With these carefully chosen words, Japanese prime minister Shinzo Abe yesterday paid his homage to the fallen in Pearl Harbor in the attack by the Imperial Air Force of Japan in December 1941. The surprise air raid brought the United States to war against the Empire of the Rising Sun and into World War Two.

He was reciprocating the visit by that other master of politics, Barack Obama, who last May became the first U.S. president to visit Hiroshima, where his country dropped the first of only two atomic bombs ever used in a military conflict. The bomb over Hiroshima fell on August 6, 1945. Three days later, the U.S. struck Nagasaki (the mushroom cloud rising over the city after the bombing is pictured above).

Ever since, the deterrent of nuclear warfare has been based on the doctrine of Mutually Assured Destruction, or M.A.D, as the acronyms aptly describe it. It’s the deadly logic of the irrational.

For the dewy eyed, it is not only morality that’s driving Abe and Obama to exchange flowers over the tragedies both nations inflicted on each other. That they did not apologize is beside the point, and not tremendously relevant in terms of political importance.

Foremost among their concerns is the ascendancy of China and its undisguised geopolitical ambitions. This is an unprecedented development in the history of an empire that has never sought to expand beyond what it considered its natural boundaries, marked by the Inner Mongolia to the north and by Tibet to the southwest. The other shared concern by the U.S. and Japan is North Korea, a communist dictatorship run by a madman armed with a nuclear arsenal, who rules over a starving population.

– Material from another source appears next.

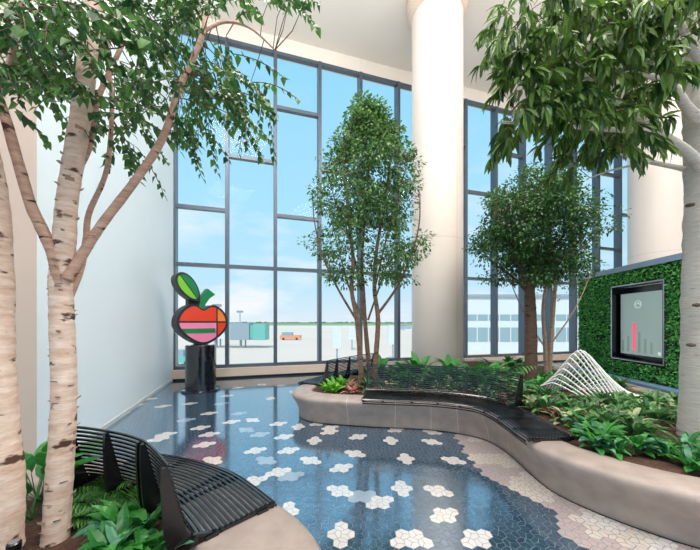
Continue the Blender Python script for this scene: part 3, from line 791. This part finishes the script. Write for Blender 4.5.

Indeed, Kim Jong Un has his match in the future tenant of the White House, both in his lunacy and his short fuse. Kim has “banned sarcasm” in his country – no joke – as the buffoon about to take over from Obama would too, if U.S. institutions allowed him to. But more importantly, both Kim and the tweeting charlatan are completely unpredictable.

Hence these closing remarks by Obama at Hiroshima should guide our moral compass in the challenging years ahead:

“The world was forever changed here, but today the children of this city will go through their day in peace. What a precious thing that is. It is worth protecting, and then extending to every child. That is a future we can choose, a future in which Hiroshima and Nagasaki are known not as the dawn of atomic warfare but as the start of our own moral awakening.”